Collaborative Agentic AI Needs Interoperability Across Ecosystems
Rishi Sharma, Martijn de Vos, Pradyumna Chari, Ramesh Raskar, Anne-Marie Kermarrec
TL;DR
The paper argues that collaborative agentic AI faces systemic fragmentation unless interoperability is embedded from the start. It proposes Web of Agents, a minimal interoperability blueprint that reuses existing web standards across four building blocks—agent-to-agent messaging, interaction interoperability, state management, and discovery—to enable open, secure, and scalable cross-ecosystem collaboration. By analyzing current siloed solutions and illustrating how the four components interact, the authors advocate for minimal, extensible standards to prevent protocol wars and support decentralized, vendor-agnostic ecosystems. The work highlights security, open participation, and scalability as core benefits, while acknowledging broader trust, privacy, and safety challenges that must be addressed concurrently to realize practical, large-scale deployments.
Abstract
Collaborative agentic AI is projected to transform entire industries by enabling AI-powered agents to autonomously perceive, plan, and act within digital environments.
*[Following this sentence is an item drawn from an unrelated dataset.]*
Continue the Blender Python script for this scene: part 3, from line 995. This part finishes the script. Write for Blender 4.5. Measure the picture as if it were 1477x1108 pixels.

Yet, current solutions in this field are all built in isolation, and we are rapidly heading toward a landscape of fragmented, incompatible ecosystems. In this position paper, we argue that interoperability, achieved by the adoption of minimal standards, is essential to ensure open, secure, web-scale, and widely-adopted agentic ecosystems. To this end, we devise a minimal architectural foundation for collaborative agentic AI, named Web of Agents, which is composed of four components: agent-to-agent messaging, interaction interoperability, state management, and agent discovery. Web of Agents adopts existing standards and reuses existing infrastructure where possible. With Web of Agents, we take the first but critical step toward interoperable agentic systems and offer a pragmatic path forward before ecosystem fragmentation becomes the norm.